PhD studentship - Identifying Trigger Conditions for Malicious Software Behaviours

University College London

Applications are invited for a PhD position at the Software Systems Engineering Group of the UCL Department of Computer Science, funded by the Government Communications Headquarters (GCHQ).

The studentship must start before October 2015 and will be supervised by David Clark.

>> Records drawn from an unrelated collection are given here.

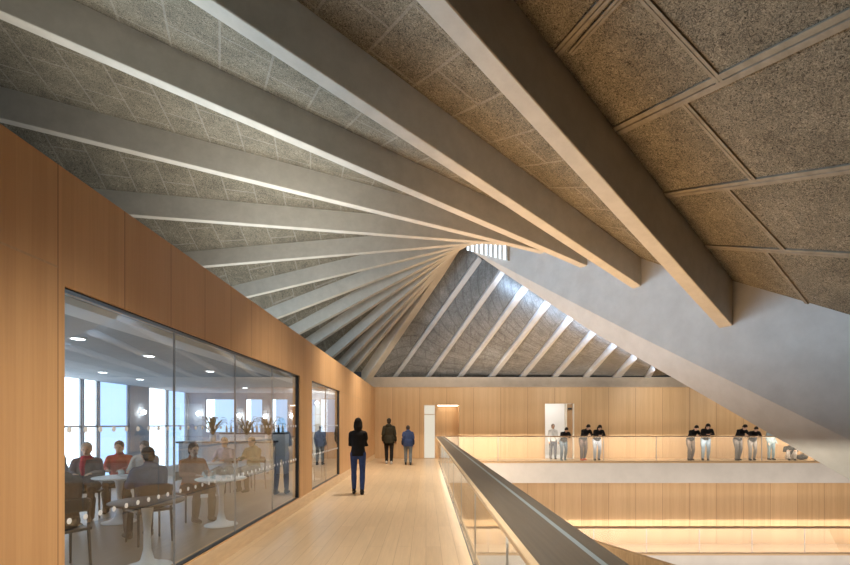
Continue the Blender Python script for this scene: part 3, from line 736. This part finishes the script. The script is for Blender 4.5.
bm = bmesh.new(); tube(bm, [(-.1, 0, .2), (-.06, 0, .3), (.06, 0, .3), (.1, 0, .2)], [.012]*4, 6); link('strap', bm, cloth((.03, .03, .03), 'strap'), bg, True)

# ------------------------------------------------------------------ cafe furniture
def make_chair(loc, rz, label, src=None):
    if src is None:
        r = empty('cafe_chair', label, 'chair', loc, rz, 'dark chairs in the cafe')
        link('seat', boxes((-.22, .22, -.21, .22, .43, .46)), M['chair_black'], r)
        bm = bmesh.new(); tube(bm, [(-.22, -.17, .70), (-.15, -.23, .72), (0, -.25, .73), (.15, -.23, .72), (.22, -.17, .70)], [(.075, .014)]*5, 8, side=(0, 0, 1)); link('backrest', bm, M['chair_black'], r, True)
        for x, y in ((-.2, -.18), (.2, -.18)):
            bm = bmesh.new(); tube(bm, [(x*1.05, y-.03, 0), (x, y, .45), (x, y-.03, .74)], [.014, .017, .013], 8); link('leg', bm, M['chair_black'], r, True)
        for x, y in ((-.2, .19), (.2, .19)):
            bm = bmesh.new(); tube(bm, [(x*1.05, y+.02, 0), (x, y, .45)], [.013, .017], 8); link('leg', bm, M['chair_black'], r, True)
        return r
    r = src.copy(); COL.objects.link(r); r.location = loc; r.rotation_euler = (0, 0, rz); r['label'] = label
    for ch in src.children:
        c = ch.copy(); COL.objects.link(c); c.parent = r
    return r
def make_table(loc, label, rad=.38, src=None, topm='white'):
    if src is None:
        r = empty('tulip_table', label, 'table', loc, 0, 'round pedestal cafe tables')
        bm = bmesh.new(); lathe(bm, [(0, .715), (rad-.03, .715), (rad, .73), (rad, .74), (rad-.01, .745), (0, .745)], 32); link('table_top', bm, M['white'], r, True)
        bm = bmesh.new(); lathe(bm, [(0, 0), (.25, 0), (.25, .012), (.16, .03), (.07, .08), (.04, .2), (.035, .45), (.06, .66), (.12, .715), (0, .715)], 24); link('pedestal', bm, M['white'], r, True)
        return r
    r = src.copy(); COL.objects.link(r); r.location = loc; r['label'] = label
    for ch in src.children:
        c = ch.copy(); COL.objects.link(c); c.parent = r
        if topm != 'white' and ch.name.startswith('table_top'):
            c.data = c.data.copy(); c.data.materials[0] = M[topm]
    return r
t0 = make_table((-5.0, 7.5, 0), 'round white table in front of the seated group of four near the windows')
make_table((-3.25, 7.3, 0), 'round white table with glasses beside the person in orange brown', src=t0)
make_table((-3.12, 5.15, 0), 'round dark topped table nearest the corridor glass with flared white pedestal', src=t0, topm='chair_black')
make_table((-3.3, 13.3, 0), 'round dark topped table seen through the second narrower corridor window', src=t0, topm='chair_black')
make_table((-4.9, 10.2, 0), 'round white table in front of the cafe bar', src=t0)

gc = 'people seated in the cafe'
def sitter(label, x, y, rz, top, hair, legs=(.03, .03, .035), h=1.68, hs='short', scarf=None, coat=False, chair=True):
    person(label, 'sit', (x, y, 0), rz, top, legs, hair, h, hs, group=gc, vox=.014, scarf=scarf, coat=coat)
    return (x, y, rz)
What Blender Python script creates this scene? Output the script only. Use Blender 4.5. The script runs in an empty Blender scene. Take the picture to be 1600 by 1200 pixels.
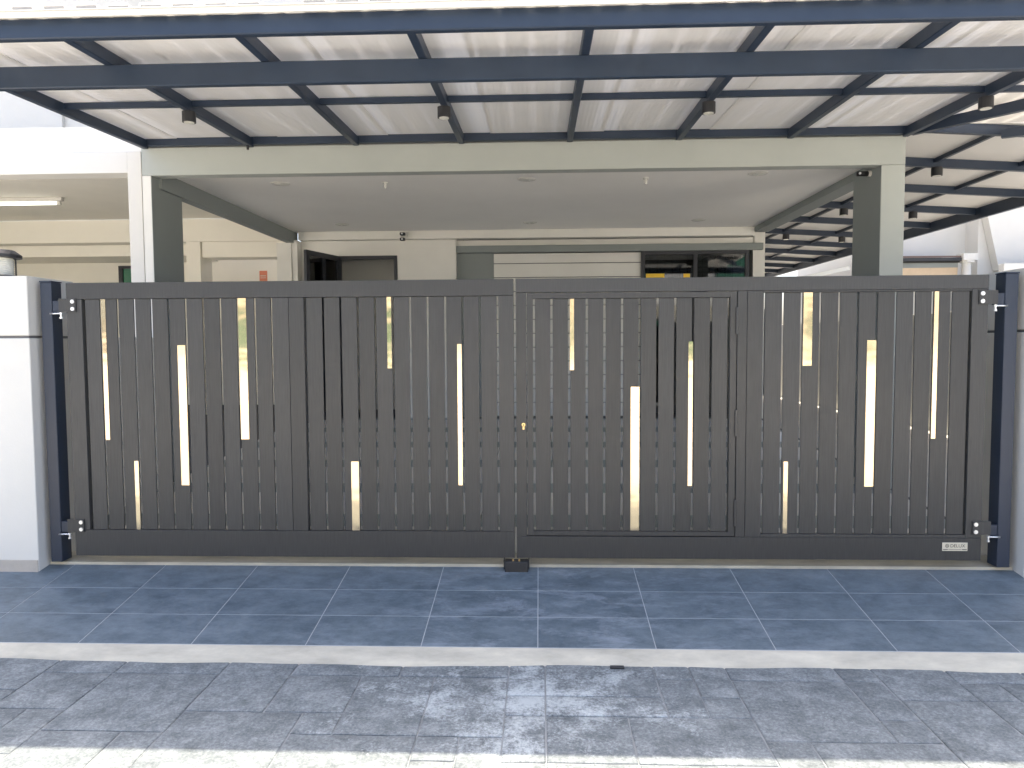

The successful candidate will research methods of identifying trigger conditions for malware behaviours. Initial focus will be on the synthetic statistical search method called Importance Sampling. This uses a Performance Function that evaluates how close executions on sampled inputs are to the trigger event. The synthetic probability distribution is iteratively updated and resampled to move towards an ideal probability distribution in which the trigger event(s) have maximal probability and all other events have zero probability. The method has wide potential application to a number of problems in software engineering and computer science, including finding software vulnerabilities and improving automated analysis of code. In this PhD work, however, the goal will be application to the malware trigger problem. This will require the student to study reverse engineering of binaries and the use of virtual machines such as Qemu.

All research that is undertaken at UCL as part of the studentship will be unclassified and published in the open literature.

A candidate to have at least a strong 2:1 degree in Mathematics, Computer Science, Engineering, or a related MSc course, and good experience in programming. Some prior knowledge of assembly languages and empirical methods in data collection and analysis would be advantageous. Must either have experience of or be willing to perform reverse engineering of executable binaries.

The studentship is open only to UK nationals because of the funder's eligibility requirements. The successful candidate will be required to undertake an internship of approximately 2 - 4 weeks per year at GCHQ's headquarters in Cheltenham. To be considered for this studentship, candidates must therefore be prepared to undergo GCHQ's security clearance procedures.

The studentship will cover fees and provide a stipend (GBP 23,500 p.a. tax free) at current EPSRC rates as well as a generous travel budget (Conferences  and travel £17,500 over 3.5 years, Equipment and software £ 3,500).

Funded by the Government Communications Headquarters (GCHQ). Only available to UK citizens (i.e. Home students) willing to undergo GCHQ’s security clearance procedures.